## WHAT TO PRODUCE
Every line from the first one to the line containing "fg.build('sign_figure', M_exitw, r)" should be echoed exactly; leave out the rest.
*** GIVEN DATA ***
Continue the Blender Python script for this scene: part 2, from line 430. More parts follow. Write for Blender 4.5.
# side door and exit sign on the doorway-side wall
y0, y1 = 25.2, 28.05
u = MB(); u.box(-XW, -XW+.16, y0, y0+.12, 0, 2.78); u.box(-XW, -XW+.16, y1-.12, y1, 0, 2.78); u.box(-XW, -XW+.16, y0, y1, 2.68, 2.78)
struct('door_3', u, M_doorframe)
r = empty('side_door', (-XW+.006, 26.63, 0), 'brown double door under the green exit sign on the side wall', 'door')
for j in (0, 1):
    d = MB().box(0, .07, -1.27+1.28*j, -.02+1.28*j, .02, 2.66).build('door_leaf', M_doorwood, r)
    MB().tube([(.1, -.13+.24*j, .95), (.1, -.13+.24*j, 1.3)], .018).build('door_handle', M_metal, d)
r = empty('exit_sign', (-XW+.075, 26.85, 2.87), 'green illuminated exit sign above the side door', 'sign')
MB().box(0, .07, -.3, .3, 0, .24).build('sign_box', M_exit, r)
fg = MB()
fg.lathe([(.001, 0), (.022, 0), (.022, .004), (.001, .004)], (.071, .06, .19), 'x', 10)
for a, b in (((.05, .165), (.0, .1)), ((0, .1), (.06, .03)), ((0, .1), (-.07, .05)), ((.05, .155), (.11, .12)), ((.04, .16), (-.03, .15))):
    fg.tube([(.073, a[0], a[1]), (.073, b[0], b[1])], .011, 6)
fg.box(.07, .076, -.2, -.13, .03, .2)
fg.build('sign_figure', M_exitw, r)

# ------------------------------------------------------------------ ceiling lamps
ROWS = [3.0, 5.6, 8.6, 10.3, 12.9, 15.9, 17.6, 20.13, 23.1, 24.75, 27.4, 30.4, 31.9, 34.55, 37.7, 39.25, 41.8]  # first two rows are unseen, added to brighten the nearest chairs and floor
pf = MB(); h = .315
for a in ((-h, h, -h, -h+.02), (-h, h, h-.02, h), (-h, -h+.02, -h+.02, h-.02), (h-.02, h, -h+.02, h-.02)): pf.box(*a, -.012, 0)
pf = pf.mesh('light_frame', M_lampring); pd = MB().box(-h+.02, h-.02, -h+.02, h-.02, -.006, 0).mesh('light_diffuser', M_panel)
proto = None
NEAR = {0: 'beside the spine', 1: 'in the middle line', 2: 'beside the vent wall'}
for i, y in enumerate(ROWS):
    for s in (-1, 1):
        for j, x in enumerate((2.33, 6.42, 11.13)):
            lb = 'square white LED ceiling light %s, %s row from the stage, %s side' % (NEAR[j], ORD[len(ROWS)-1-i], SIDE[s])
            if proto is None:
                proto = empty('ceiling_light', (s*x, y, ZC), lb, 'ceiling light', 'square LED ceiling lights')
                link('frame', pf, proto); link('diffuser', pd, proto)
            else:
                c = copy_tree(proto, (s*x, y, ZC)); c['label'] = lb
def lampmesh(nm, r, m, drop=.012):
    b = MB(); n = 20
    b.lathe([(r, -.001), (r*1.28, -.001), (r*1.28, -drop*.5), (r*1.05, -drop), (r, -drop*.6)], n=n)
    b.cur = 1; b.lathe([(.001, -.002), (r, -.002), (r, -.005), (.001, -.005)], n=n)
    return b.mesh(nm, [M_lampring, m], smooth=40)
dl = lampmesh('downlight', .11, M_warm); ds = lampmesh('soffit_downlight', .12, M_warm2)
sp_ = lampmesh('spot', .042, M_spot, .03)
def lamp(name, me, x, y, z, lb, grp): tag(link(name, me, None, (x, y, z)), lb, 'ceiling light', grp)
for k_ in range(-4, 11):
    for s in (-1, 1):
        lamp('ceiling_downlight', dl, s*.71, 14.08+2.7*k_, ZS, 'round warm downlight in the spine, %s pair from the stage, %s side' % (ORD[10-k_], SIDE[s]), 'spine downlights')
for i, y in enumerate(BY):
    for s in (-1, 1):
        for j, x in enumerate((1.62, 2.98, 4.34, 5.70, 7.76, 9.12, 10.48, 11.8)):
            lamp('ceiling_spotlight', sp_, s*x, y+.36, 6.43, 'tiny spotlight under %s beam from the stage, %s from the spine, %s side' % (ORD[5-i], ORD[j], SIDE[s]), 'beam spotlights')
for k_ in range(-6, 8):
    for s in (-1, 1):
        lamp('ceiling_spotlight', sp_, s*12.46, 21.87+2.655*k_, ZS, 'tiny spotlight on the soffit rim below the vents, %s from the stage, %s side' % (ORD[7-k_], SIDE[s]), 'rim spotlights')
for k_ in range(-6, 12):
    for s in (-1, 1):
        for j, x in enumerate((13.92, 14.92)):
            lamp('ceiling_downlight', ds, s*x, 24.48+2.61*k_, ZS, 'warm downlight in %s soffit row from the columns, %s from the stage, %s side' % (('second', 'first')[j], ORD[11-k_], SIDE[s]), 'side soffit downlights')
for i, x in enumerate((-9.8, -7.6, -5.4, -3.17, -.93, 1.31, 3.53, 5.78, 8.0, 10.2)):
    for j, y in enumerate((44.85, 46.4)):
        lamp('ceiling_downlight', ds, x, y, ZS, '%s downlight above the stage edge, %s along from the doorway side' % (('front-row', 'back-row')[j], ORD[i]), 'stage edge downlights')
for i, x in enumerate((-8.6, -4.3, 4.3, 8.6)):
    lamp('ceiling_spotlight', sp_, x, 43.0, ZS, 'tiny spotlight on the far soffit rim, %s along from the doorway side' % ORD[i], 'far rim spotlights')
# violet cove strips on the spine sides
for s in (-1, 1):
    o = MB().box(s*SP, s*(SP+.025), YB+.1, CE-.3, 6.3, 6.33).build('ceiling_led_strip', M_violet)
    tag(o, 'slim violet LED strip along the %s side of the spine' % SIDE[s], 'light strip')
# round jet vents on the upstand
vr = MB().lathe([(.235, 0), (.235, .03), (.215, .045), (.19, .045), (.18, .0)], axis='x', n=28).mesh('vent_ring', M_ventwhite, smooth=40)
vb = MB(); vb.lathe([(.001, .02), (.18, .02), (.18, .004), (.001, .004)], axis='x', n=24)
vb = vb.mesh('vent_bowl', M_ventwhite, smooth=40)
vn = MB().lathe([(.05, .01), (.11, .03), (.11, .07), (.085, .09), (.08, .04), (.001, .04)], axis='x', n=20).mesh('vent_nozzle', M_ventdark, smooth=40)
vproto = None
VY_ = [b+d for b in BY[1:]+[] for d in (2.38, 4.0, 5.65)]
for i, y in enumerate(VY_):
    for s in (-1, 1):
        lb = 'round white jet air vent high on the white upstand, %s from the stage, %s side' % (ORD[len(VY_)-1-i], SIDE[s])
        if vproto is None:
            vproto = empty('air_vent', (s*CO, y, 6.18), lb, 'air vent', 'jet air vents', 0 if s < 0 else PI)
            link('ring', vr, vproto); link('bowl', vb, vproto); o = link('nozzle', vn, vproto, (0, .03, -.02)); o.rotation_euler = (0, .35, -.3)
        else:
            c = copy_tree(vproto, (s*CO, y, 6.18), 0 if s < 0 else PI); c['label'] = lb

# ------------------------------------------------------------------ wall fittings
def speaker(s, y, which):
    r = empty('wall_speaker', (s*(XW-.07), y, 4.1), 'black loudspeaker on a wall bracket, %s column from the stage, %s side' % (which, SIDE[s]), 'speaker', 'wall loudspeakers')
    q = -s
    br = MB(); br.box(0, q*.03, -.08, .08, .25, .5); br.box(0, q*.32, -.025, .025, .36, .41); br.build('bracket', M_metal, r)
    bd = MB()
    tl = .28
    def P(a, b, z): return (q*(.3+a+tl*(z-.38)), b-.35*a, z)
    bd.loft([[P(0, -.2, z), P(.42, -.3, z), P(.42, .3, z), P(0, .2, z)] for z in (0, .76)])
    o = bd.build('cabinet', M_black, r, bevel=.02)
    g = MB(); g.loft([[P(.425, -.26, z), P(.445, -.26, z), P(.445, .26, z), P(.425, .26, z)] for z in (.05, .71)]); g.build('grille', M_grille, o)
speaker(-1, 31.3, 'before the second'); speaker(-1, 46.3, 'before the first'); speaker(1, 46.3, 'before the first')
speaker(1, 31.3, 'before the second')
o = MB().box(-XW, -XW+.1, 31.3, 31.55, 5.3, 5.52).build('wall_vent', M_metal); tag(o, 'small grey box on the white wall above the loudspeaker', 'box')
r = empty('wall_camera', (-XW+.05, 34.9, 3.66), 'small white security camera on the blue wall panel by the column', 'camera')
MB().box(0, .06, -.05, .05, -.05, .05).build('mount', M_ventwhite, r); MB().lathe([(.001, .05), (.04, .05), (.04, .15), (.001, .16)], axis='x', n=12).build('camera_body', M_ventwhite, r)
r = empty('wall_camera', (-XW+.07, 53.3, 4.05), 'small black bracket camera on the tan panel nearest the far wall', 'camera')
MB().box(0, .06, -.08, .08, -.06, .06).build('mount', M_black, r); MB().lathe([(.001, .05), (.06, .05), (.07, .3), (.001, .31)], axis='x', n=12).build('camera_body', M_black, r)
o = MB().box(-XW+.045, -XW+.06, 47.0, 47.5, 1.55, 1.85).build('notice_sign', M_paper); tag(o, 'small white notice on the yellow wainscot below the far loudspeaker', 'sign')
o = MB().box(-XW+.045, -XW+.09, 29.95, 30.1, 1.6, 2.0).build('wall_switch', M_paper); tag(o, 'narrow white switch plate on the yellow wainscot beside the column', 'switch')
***
## SOLUTION TO THIS EXERCISE
Continue the Blender Python script for this scene: part 2, from line 430. More parts follow. Write for Blender 4.5.
# side door and exit sign on the doorway-side wall
y0, y1 = 25.2, 28.05
u = MB(); u.box(-XW, -XW+.16, y0, y0+.12, 0, 2.78); u.box(-XW, -XW+.16, y1-.12, y1, 0, 2.78); u.box(-XW, -XW+.16, y0, y1, 2.68, 2.78)
struct('door_3', u, M_doorframe)
r = empty('side_door', (-XW+.006, 26.63, 0), 'brown double door under the green exit sign on the side wall', 'door')
for j in (0, 1):
    d = MB().box(0, .07, -1.27+1.28*j, -.02+1.28*j, .02, 2.66).build('door_leaf', M_doorwood, r)
    MB().tube([(.1, -.13+.24*j, .95), (.1, -.13+.24*j, 1.3)], .018).build('door_handle', M_metal, d)
r = empty('exit_sign', (-XW+.075, 26.85, 2.87), 'green illuminated exit sign above the side door', 'sign')
MB().box(0, .07, -.3, .3, 0, .24).build('sign_box', M_exit, r)
fg = MB()
fg.lathe([(.001, 0), (.022, 0), (.022, .004), (.001, .004)], (.071, .06, .19), 'x', 10)
for a, b in (((.05, .165), (.0, .1)), ((0, .1), (.06, .03)), ((0, .1), (-.07, .05)), ((.05, .155), (.11, .12)), ((.04, .16), (-.03, .15))):
    fg.tube([(.073, a[0], a[1]), (.073, b[0], b[1])], .011, 6)
fg.box(.07, .076, -.2, -.13, .03, .2)
fg.build('sign_figure', M_exitw, r)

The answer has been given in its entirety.